La ségrégation : métropolisation et histoire de la ville

Si la densité n’influence pas la ségrégation spatiale, la taille urbaine et l’histoire de la ville et des politiques de logement sont déterminantes. La ségrégation augmente avec la taille de la ville et le développement des activités « supérieures ». Ces mécanismes avivent la concurrence sur le marché foncier et immobilier et renforcent l’hétérogénéité entre les différents espaces de la ville. Par ailleurs, la dimension historique est encore présente à travers l’opposition entre l’Est et l’Ouest issue de l’héritage de la ville industrielle et la concentration spatiale des logements sociaux associée aux politiques de grands ensembles. Ce résultat nous renvoie au débat sur l’origine de la polarisation sociale opposant la thèse de la ville globale (Sassen, 1996) et celle des politiques publiques (Hamnett, 1994). Si la polarisation sociale de la métropole parisienne est expliquée par des dynamiques métropolitaines liées à la taille et à l’attractivité de et pour l’emploi supérieur, la ségrégation dans les villes moyennes est encore structurée par les facteurs historiques des politiques de logement.

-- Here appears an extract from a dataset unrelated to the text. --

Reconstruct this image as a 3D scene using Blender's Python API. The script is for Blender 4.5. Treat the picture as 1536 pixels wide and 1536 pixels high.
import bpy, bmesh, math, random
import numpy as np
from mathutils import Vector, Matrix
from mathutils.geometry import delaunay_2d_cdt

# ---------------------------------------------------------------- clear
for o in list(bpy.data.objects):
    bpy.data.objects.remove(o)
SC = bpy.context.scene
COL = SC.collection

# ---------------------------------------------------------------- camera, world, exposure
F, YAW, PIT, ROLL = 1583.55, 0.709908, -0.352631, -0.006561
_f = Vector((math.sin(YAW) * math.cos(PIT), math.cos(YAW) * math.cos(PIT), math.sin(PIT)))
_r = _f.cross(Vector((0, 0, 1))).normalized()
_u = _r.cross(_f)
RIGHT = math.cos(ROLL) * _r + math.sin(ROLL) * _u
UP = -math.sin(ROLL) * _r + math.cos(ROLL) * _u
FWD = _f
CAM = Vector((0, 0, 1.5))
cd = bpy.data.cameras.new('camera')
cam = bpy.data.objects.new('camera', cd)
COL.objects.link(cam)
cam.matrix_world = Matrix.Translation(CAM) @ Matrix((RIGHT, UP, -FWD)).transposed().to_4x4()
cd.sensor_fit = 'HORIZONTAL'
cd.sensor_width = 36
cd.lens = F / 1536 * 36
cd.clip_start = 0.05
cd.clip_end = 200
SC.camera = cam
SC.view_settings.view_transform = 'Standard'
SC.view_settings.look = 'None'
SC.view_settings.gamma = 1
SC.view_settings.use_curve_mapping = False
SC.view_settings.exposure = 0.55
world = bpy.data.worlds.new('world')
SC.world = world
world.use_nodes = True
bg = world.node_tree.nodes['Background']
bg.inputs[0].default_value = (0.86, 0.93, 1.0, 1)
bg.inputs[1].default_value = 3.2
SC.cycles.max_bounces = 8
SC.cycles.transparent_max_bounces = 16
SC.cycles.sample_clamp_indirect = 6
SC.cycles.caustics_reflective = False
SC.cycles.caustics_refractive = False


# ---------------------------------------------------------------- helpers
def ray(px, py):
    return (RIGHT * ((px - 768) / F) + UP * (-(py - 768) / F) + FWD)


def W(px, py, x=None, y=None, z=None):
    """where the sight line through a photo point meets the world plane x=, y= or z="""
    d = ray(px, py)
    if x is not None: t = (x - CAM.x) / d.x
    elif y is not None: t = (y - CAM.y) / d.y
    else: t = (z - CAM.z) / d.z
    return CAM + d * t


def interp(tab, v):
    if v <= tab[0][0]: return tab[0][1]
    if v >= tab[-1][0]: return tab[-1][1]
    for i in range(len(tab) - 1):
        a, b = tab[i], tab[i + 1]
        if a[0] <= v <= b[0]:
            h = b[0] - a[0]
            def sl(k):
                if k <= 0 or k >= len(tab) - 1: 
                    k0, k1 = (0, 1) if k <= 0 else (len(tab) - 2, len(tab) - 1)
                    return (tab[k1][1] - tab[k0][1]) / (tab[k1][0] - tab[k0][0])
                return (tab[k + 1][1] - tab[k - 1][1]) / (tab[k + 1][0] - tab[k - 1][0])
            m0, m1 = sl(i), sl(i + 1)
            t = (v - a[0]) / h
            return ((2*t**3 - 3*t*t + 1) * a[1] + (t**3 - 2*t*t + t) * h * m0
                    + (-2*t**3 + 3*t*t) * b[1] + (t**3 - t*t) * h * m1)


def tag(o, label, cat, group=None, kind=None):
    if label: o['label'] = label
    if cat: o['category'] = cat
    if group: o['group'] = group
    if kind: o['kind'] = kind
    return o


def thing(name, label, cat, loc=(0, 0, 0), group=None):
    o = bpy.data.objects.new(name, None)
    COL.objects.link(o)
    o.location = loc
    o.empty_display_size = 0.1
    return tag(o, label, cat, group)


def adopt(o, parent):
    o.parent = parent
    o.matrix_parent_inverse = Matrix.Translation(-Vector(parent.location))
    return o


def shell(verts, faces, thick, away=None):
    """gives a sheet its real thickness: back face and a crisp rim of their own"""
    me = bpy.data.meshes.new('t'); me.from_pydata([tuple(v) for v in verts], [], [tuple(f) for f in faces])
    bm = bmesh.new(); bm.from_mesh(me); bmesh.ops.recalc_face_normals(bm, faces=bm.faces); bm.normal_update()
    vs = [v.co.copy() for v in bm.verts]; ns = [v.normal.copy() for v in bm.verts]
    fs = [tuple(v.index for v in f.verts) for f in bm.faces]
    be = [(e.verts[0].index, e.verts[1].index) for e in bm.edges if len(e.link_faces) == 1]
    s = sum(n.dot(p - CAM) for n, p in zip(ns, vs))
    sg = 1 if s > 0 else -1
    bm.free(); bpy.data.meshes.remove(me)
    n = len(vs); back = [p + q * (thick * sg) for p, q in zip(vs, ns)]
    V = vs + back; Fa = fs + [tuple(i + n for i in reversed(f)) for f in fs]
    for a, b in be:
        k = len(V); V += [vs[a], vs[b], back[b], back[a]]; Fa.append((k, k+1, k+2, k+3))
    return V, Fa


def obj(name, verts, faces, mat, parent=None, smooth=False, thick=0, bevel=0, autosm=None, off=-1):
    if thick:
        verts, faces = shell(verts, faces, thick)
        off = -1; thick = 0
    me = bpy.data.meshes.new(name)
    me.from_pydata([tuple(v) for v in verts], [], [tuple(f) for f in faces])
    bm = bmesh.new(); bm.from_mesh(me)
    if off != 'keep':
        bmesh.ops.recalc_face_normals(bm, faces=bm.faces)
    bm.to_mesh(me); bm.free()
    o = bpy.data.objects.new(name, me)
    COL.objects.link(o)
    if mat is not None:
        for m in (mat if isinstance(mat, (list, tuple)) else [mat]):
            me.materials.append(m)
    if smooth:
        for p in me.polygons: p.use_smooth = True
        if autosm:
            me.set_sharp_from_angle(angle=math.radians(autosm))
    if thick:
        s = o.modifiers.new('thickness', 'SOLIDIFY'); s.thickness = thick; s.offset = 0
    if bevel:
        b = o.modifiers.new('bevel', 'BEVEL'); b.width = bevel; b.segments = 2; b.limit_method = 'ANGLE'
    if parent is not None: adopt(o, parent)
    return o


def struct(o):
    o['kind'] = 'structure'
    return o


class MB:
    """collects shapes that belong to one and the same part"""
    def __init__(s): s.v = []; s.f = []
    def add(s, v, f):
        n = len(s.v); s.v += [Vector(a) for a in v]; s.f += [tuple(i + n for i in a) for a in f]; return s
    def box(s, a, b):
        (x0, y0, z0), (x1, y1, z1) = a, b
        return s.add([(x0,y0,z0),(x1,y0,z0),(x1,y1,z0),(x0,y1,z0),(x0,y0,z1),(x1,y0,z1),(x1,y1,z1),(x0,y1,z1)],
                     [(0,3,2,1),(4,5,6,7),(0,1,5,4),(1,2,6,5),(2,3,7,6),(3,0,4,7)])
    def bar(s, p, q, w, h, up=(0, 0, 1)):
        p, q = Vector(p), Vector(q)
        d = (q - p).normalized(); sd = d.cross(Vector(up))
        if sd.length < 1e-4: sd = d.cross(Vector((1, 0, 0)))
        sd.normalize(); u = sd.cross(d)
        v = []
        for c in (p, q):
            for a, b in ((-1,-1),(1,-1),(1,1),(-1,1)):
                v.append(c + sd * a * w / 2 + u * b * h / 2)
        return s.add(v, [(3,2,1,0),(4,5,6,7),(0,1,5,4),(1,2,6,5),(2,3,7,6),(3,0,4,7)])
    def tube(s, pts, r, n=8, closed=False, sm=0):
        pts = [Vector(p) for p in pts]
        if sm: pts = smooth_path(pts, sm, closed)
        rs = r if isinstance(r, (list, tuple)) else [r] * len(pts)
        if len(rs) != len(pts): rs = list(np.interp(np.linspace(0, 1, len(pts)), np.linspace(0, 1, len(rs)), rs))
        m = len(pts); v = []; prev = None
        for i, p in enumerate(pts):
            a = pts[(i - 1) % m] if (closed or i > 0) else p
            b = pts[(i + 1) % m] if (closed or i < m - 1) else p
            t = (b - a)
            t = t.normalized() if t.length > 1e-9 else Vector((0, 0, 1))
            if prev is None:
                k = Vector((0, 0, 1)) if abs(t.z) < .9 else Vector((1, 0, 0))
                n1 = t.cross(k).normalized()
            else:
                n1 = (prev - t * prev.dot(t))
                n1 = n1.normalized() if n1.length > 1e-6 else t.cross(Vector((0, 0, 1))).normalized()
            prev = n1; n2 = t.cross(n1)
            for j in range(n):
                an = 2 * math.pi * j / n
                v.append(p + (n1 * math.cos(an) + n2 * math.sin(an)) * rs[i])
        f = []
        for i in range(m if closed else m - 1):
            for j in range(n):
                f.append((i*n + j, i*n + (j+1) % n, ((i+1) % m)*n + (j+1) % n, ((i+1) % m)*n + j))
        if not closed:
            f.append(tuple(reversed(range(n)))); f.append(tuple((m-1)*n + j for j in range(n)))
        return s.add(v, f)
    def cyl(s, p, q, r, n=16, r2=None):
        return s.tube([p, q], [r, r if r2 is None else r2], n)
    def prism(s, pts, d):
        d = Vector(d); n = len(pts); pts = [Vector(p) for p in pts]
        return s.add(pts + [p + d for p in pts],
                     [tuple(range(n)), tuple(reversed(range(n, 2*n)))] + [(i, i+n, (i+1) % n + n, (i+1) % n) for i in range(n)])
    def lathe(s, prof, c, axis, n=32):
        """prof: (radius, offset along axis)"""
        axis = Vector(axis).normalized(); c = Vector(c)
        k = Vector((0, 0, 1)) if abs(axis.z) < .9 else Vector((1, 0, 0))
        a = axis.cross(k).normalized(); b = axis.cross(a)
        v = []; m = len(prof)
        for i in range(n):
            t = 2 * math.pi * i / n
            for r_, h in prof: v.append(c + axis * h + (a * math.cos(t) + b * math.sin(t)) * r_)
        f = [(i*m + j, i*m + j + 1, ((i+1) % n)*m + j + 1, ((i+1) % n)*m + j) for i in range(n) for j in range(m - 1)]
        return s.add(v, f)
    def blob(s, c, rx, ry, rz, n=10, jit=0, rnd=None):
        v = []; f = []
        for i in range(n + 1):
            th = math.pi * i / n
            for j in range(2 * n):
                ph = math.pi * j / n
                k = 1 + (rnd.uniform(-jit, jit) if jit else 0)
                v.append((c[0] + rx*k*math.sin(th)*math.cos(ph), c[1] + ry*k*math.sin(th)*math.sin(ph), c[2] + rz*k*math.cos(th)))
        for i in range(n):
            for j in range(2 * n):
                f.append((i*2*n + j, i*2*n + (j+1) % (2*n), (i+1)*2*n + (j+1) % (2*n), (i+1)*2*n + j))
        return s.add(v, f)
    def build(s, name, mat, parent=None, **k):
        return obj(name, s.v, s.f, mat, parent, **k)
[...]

D’ailleurs, l’un des instruments de lutte contre la ségrégation sociale vise une répartition plus uniforme des logements sociaux sur l’ensemble du territoire. Face aux forces des mécanismes ségrégatifs, naturels ou économiques, il serait difficile d’envisager une inversion de la tendance à la ségrégation sans politique ambitieuse de construction de différents types de logements répartis sur l'ensemble de la ville. Cependant, cette réponse reste évidemment partielle sans la création des conditions nécessaires à une attraction renouvelée de l’ensemble des quartiers et des communes. La ségrégation spatiale est avant tout la conséquence auto-entretenue de la tendance « naturelle » à l’entre-soi ou à l’évitement de la part des populations aisées et moyennes.